3D scene scripts

======

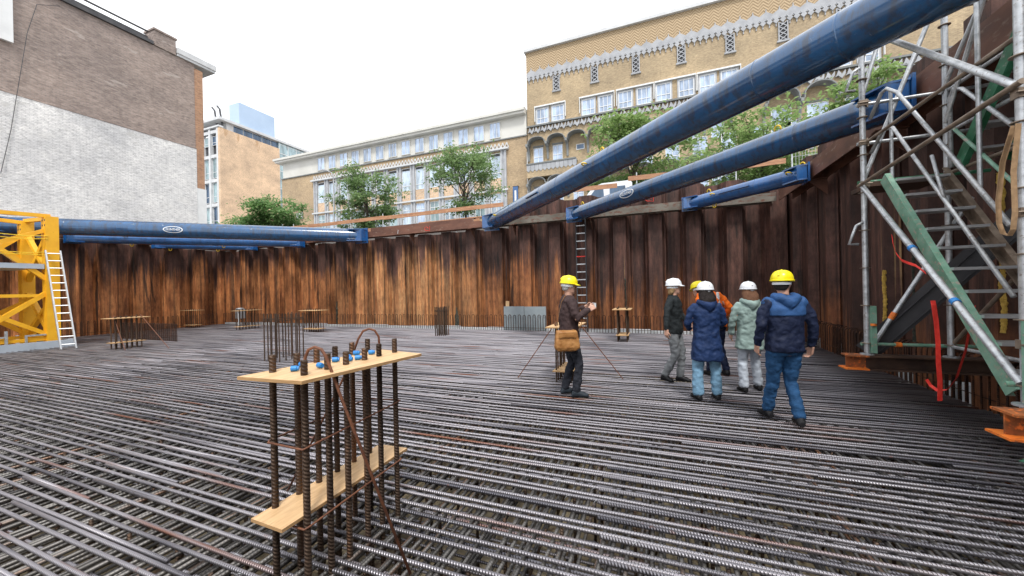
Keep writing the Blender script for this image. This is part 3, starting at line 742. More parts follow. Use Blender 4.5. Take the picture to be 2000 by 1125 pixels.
# ------------------------------------------------------------------ yellow crane mast
t = thing('crane_mast', 'yellow lattice base section of a tower crane at the left edge', 'crane mast', (-21, 5.5, 0))
CX0, CX1, CY0, CY1 = -20.75, -18.95, 4.15, 5.95
for x, y in ((CX1, CY1), (CX1, CY0), (CX0, CY0), (CX0, CY1)):
    m = MB(); m.box((x - .15, y - .15, -.3), (x + .15, y + .15, 4.36)); m.build('corner_post', 'crane_yellow', t)
    for dz in (4.05, 4.22):
        m = MB()
        m.tube([(x + .1, y - .153, dz), (x + .1, y - .148, dz)], .035, 10); m.tube([(x - .06, y - .153, dz), (x - .06, y - .148, dz)], .035, 10); m.build('pin_hole', 'dark_recess', t)
def lat(p, q, wd=.13, nm='diagonal_brace'):
    m = MB(); m.bar(p, q, wd, wd); m.build(nm, 'crane_yellow', t)
for (xa, ya, xb, yb) in ((CX1, CY1, CX1, CY0), (CX0, CY1, CX1, CY1), (CX0, CY0, CX0, CY1), (CX0, CY0, CX1, CY0)):
    lat((xa, ya, 4.38), (xb, yb, 4.30), .12, 'horizontal_brace')
    lat((xa, ya, 2.15), (xb, yb, 3.95)); lat((xa, ya, 3.95), (xb, yb, 3.0) if xa == xb else (xb, yb, 2.3), .12)
    lat((xa, ya, 1.9), (xb, yb, .35)); lat((xa, ya, .35), (xb, yb, 1.55), .12)
    lat((xa, ya, 1.72), (xb, yb, 1.72), .10, 'horizontal_brace'); lat((xa, ya, .28), (xb, yb, .28), .10, 'horizontal_brace')
t2 = thing('steel_platform', 'grey steel platform across the yellow crane mast with wire rails', 'platform', (-20.9, 5.4, 2.6))
m = MB(); m.box((CX0 - .3, CY0 - .1, 2.62), (CX1 - .17, CY1 - .2, 2.74)); m.box((CX1 - .165, CY0 - .6, 2.60), (CX1 + .1, CY1 - .17, 2.76)); m.build('deck', 'board_blue_grey', t2)
for z_ in (3.05, 3.16, 3.6, 3.7):
    m = MB(); m.tube([(CX1 + .17, CY0 - .2, z_ - .03), (CX1 + .18, 5.4, z_ - .06 * (z_ > 3.1)), (CX1 + .16, CY1 - .1, z_)], .012, 5); m.build('rail_wire', 'yellow_lug_paint', t2)
t = thing('edge_board', 'blue grey shuttering board around the foot of the crane mast', 'edge board', (-18.7, 4.7, 0))
m = MB(); m.box((XA - .06, -3, -.3), (XA, 6.35, .22)); m.box((-23, 6.29, -.3), (XA - .065, 6.35, .22)); m.build('board', 'board_blue_grey', t)
for k in range(3):
    t = thing('steel_bracket', ['small galvanised bracket on the board between the two nearest mast legs', 'small galvanised bracket frame left of the crane mast leg', 'perforated galvanised bracket beside the ladder foot'][k], 'bracket', (-19, 4.2 + k * .9, 0), group='brackets on the edge board')
    y_ = [4.95, 4.1, 5.85][k]
    m = MB(); m.box((-18.9, y_, .0), (-18.85, y_ + .06, .62)); m.build('upright', 'galvanised', t)
    m = MB(); m.box((-18.9, y_ - .5, .40), (-18.86, y_ + .0, .45)); m.box((-18.9, y_ - .5, .05), (-18.86, y_ - .45, .40)); m.build('arm', 'galvanised', t)

# ------------------------------------------------------------------ scaffold stair tower
BX0 = 2.36
for y_, lb in ((6.3, 'rusty steel beam with an orange end under the far scaffold post'), (3.85, 'near steel beam with a bright orange end at the right edge')):
    t = thing('steel_beam', lb, 'steel beam', (BX0, y_, .44), group='cantilever beams under the scaffold stair')
    m = MB(); x1 = 4.4
    hw, z0, z1 = .11, .44, .63
    m.box((BX0 + .22, y_ - hw, z1 - .018), (x1, y_ + hw, z1)); m.box((BX0 + .22, y_ - hw, z0), (x1, y_ + hw, z0 + .018)); m.box((BX0 + .22, y_ - .008, z0 + .018), (x1, y_ + .008, z1 - .018)); m.build('beam', 'beam_steel', t)
    m = MB(); m.box((BX0, y_ - hw, z1 - .018), (BX0 + .22, y_ + hw, z1)); m.box((BX0 + .01, y_ - .008, z0 + .018), (BX0 + .22, y_ + .008, z1 - .018)); m.build('beam_end', 'faded_orange', t)
    m = MB(); m.box((BX0 - .03, y_ - hw, z0), (BX0 + .22 + (.9 if y_ < 5 else 0) * 0, y_ + hw, z0 + .018)); m.build('painted_flange', 'orange_marking_paint', t)
    if y_ < 5:
        for dx in (.30, .62):
            m = MB(); m.bar((BX0 + dx, y_ - .13, z0 + .0), (BX0 + dx + .26, y_ - .13, z1 + .05), .012, .07, up=(0, 1, 0)); m.build('stiffener', 'beam_steel', t)
sc = thing('scaffold_stair', 'galvanised and green scaffold stair tower at the right edge', 'scaffold stair', (2.6, 5.2, .63))
TX0, TX1, TY0, TY1 = 2.60, 3.42, 4.02, 6.30
for x, y in ((TX0, TY1), (TX0, TY0), (TX1, TY1), (TX1, TY0)):
    m = MB(); m.tube([(x, y, .66), (x, y, 9.2)], .031, 14); m.build('standard', 'galvanised', sc, smooth='auto')
    m = MB(); m.lathe([(.075, .632), (.075, .645), (.022, .65), (.022, .80)], (x, y, 0), 12); m.build('base_jack', 'galvanised', sc)
    z_ = .78
    while z_ < 5.6:
        m = MB(); m.lathe([(.03, z_), (.058, z_ + .003), (.058, z_ + .010), (.03, z_ + .013)], (x, y, 0), 14); z_ += .5
        m.build('ring_coupler', 'brown_tube', sc)
for x, y in ((TX0 + .05, TY1 - .02), (TX0 - .02, TY0 - .06)):
    m = MB(); m.box((x - .025, y - .03, .66), (x + .035, y + .03, 1.28)); m.build('green_sleeve', 'pale_green_paint', sc)
def tb(p, q, r=.024, mt='galvanised', nm='tube'):
    m = MB(); m.tube([p, q], r, 12); return m.build(nm, mt, sc, smooth='auto')
tb((TX0 - .03, TY1 + .0, 5.0), (TX0 - .03, TY0, 3.07), .029, nm='diagonal_tube')
tb((TX0 - .03, TY1, 2.90), (TX0 - .03, TY0, .80), .029, nm='diagonal_tube')
tb((TX0 - .055, TY1, 2.88), (TX0 - .055, TY0 - .1, 3.06), .022, 'brown_tube', 'ledger')
for z_, mt in ((5.0, 'brown_tube'), (3.97, 'galvanised'), (3.45, 'galvanised'), (.77, 'pale_green_paint'), (2.93, 'green_paint')):
    tb((TX0 - .05, TY1 + .03, z_), (TX1 + .4, TY1 + .03, z_), .022, mt, 'ledger')
tb((TX0 - .1, TY0 + .03, .79), (TX1 + .3, TY0 + .03, .79), .022, 'pale_green_paint', 'ledger')
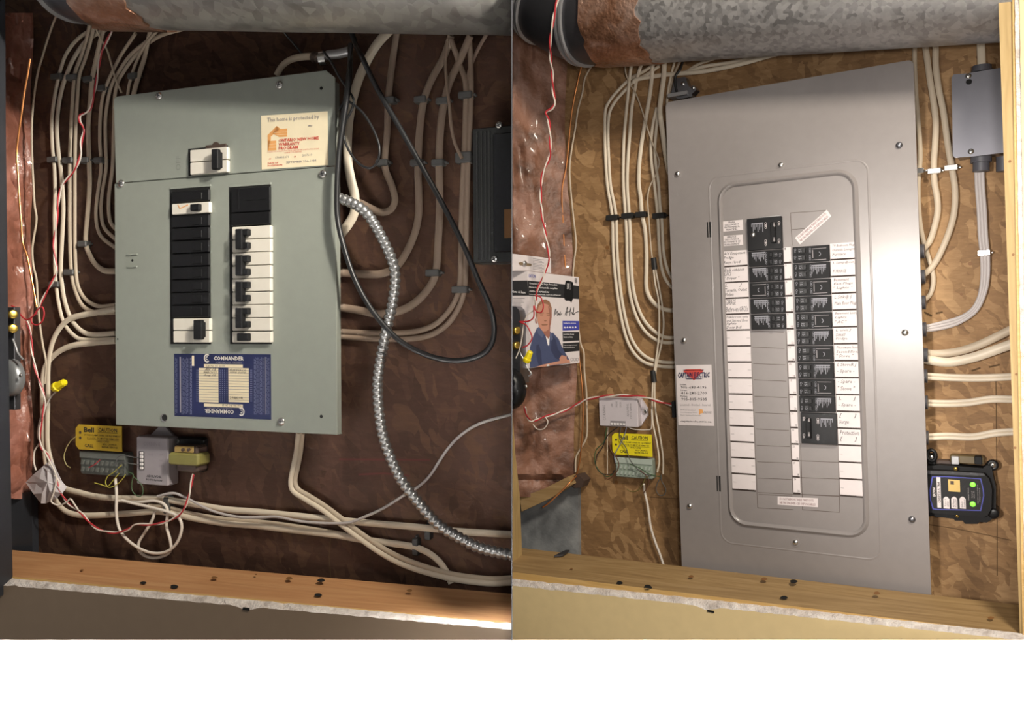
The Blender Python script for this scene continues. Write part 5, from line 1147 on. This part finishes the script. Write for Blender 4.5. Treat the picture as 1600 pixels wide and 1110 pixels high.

======

Objective: Leave out the pictures and return every record word for word.

Task response:
Keep writing the Blender script for this image. This is part 3, starting at line 742. More parts follow. Use Blender 4.5. Take the picture to be 2000 by 1125 pixels.
# ------------------------------------------------------------------ yellow crane mast
t = thing('crane_mast', 'yellow lattice base section of a tower crane at the left edge', 'crane mast', (-21, 5.5, 0))
CX0, CX1, CY0, CY1 = -20.75, -18.95, 4.15, 5.95
for x, y in ((CX1, CY1), (CX1, CY0), (CX0, CY0), (CX0, CY1)):
    m = MB(); m.box((x - .15, y - .15, -.3), (x + .15, y + .15, 4.36)); m.build('corner_post', 'crane_yellow', t)
    for dz in (4.05, 4.22):
        m = MB()
        m.tube([(x + .1, y - .153, dz), (x + .1, y - .148, dz)], .035, 10); m.tube([(x - .06, y - .153, dz), (x - .06, y - .148, dz)], .035, 10); m.build('pin_hole', 'dark_recess', t)
def lat(p, q, wd=.13, nm='diagonal_brace'):
    m = MB(); m.bar(p, q, wd, wd); m.build(nm, 'crane_yellow', t)
for (xa, ya, xb, yb) in ((CX1, CY1, CX1, CY0), (CX0, CY1, CX1, CY1), (CX0, CY0, CX0, CY1), (CX0, CY0, CX1, CY0)):
    lat((xa, ya, 4.38), (xb, yb, 4.30), .12, 'horizontal_brace')
    lat((xa, ya, 2.15), (xb, yb, 3.95)); lat((xa, ya, 3.95), (xb, yb, 3.0) if xa == xb else (xb, yb, 2.3), .12)
    lat((xa, ya, 1.9), (xb, yb, .35)); lat((xa, ya, .35), (xb, yb, 1.55), .12)
    lat((xa, ya, 1.72), (xb, yb, 1.72), .10, 'horizontal_brace'); lat((xa, ya, .28), (xb, yb, .28), .10, 'horizontal_brace')
t2 = thing('steel_platform', 'grey steel platform across the yellow crane mast with wire rails', 'platform', (-20.9, 5.4, 2.6))
m = MB(); m.box((CX0 - .3, CY0 - .1, 2.62), (CX1 - .17, CY1 - .2, 2.74)); m.box((CX1 - .165, CY0 - .6, 2.60), (CX1 + .1, CY1 - .17, 2.76)); m.build('deck', 'board_blue_grey', t2)
for z_ in (3.05, 3.16, 3.6, 3.7):
    m = MB(); m.tube([(CX1 + .17, CY0 - .2, z_ - .03), (CX1 + .18, 5.4, z_ - .06 * (z_ > 3.1)), (CX1 + .16, CY1 - .1, z_)], .012, 5); m.build('rail_wire', 'yellow_lug_paint', t2)
t = thing('edge_board', 'blue grey shuttering board around the foot of the crane mast', 'edge board', (-18.7, 4.7, 0))
m = MB(); m.box((XA - .06, -3, -.3), (XA, 6.35, .22)); m.box((-23, 6.29, -.3), (XA - .065, 6.35, .22)); m.build('board', 'board_blue_grey', t)
for k in range(3):
    t = thing('steel_bracket', ['small galvanised bracket on the board between the two nearest mast legs', 'small galvanised bracket frame left of the crane mast leg', 'perforated galvanised bracket beside the ladder foot'][k], 'bracket', (-19, 4.2 + k * .9, 0), group='brackets on the edge board')
    y_ = [4.95, 4.1, 5.85][k]
    m = MB(); m.box((-18.9, y_, .0), (-18.85, y_ + .06, .62)); m.build('upright', 'galvanised', t)
    m = MB(); m.box((-18.9, y_ - .5, .40), (-18.86, y_ + .0, .45)); m.box((-18.9, y_ - .5, .05), (-18.86, y_ - .45, .40)); m.build('arm', 'galvanised', t)

# ------------------------------------------------------------------ scaffold stair tower
BX0 = 2.36
for y_, lb in ((6.3, 'rusty steel beam with an orange end under the far scaffold post'), (3.85, 'near steel beam with a bright orange end at the right edge')):
    t = thing('steel_beam', lb, 'steel beam', (BX0, y_, .44), group='cantilever beams under the scaffold stair')
    m = MB(); x1 = 4.4
    hw, z0, z1 = .11, .44, .63
    m.box((BX0 + .22, y_ - hw, z1 - .018), (x1, y_ + hw, z1)); m.box((BX0 + .22, y_ - hw, z0), (x1, y_ + hw, z0 + .018)); m.box((BX0 + .22, y_ - .008, z0 + .018), (x1, y_ + .008, z1 - .018)); m.build('beam', 'beam_steel', t)
    m = MB(); m.box((BX0, y_ - hw, z1 - .018), (BX0 + .22, y_ + hw, z1)); m.box((BX0 + .01, y_ - .008, z0 + .018), (BX0 + .22, y_ + .008, z1 - .018)); m.build('beam_end', 'faded_orange', t)
    m = MB(); m.box((BX0 - .03, y_ - hw, z0), (BX0 + .22 + (.9 if y_ < 5 else 0) * 0, y_ + hw, z0 + .018)); m.build('painted_flange', 'orange_marking_paint', t)
    if y_ < 5:
        for dx in (.30, .62):
            m = MB(); m.bar((BX0 + dx, y_ - .13, z0 + .0), (BX0 + dx + .26, y_ - .13, z1 + .05), .012, .07, up=(0, 1, 0)); m.build('stiffener', 'beam_steel', t)
sc = thing('scaffold_stair', 'galvanised and green scaffold stair tower at the right edge', 'scaffold stair', (2.6, 5.2, .63))
TX0, TX1, TY0, TY1 = 2.60, 3.42, 4.02, 6.30
for x, y in ((TX0, TY1), (TX0, TY0), (TX1, TY1), (TX1, TY0)):
    m = MB(); m.tube([(x, y, .66), (x, y, 9.2)], .031, 14); m.build('standard', 'galvanised', sc, smooth='auto')
    m = MB(); m.lathe([(.075, .632), (.075, .645), (.022, .65), (.022, .80)], (x, y, 0), 12); m.build('base_jack', 'galvanised', sc)
    z_ = .78
    while z_ < 5.6:
        m = MB(); m.lathe([(.03, z_), (.058, z_ + .003), (.058, z_ + .010), (.03, z_ + .013)], (x, y, 0), 14); z_ += .5
        m.build('ring_coupler', 'brown_tube', sc)
for x, y in ((TX0 + .05, TY1 - .02), (TX0 - .02, TY0 - .06)):
    m = MB(); m.box((x - .025, y - .03, .66), (x + .035, y + .03, 1.28)); m.build('green_sleeve', 'pale_green_paint', sc)
def tb(p, q, r=.024, mt='galvanised', nm='tube'):
    m = MB(); m.tube([p, q], r, 12); return m.build(nm, mt, sc, smooth='auto')
tb((TX0 - .03, TY1 + .0, 5.0), (TX0 - .03, TY0, 3.07), .029, nm='diagonal_tube')
tb((TX0 - .03, TY1, 2.90), (TX0 - .03, TY0, .80), .029, nm='diagonal_tube')
tb((TX0 - .055, TY1, 2.88), (TX0 - .055, TY0 - .1, 3.06), .022, 'brown_tube', 'ledger')
for z_, mt in ((5.0, 'brown_tube'), (3.97, 'galvanised'), (3.45, 'galvanised'), (.77, 'pale_green_paint'), (2.93, 'green_paint')):
    tb((TX0 - .05, TY1 + .03, z_), (TX1 + .4, TY1 + .03, z_), .022, mt, 'ledger')
tb((TX0 - .1, TY0 + .03, .79), (TX1 + .3, TY0 + .03, .79), .022, 'pale_green_paint', 'ledger')
The Blender Python script for this scene continues. Write part 5, from line 1147 on. This part finishes the script. Write for Blender 4.5. Treat the picture as 1600 pixels wide and 1110 pixels high.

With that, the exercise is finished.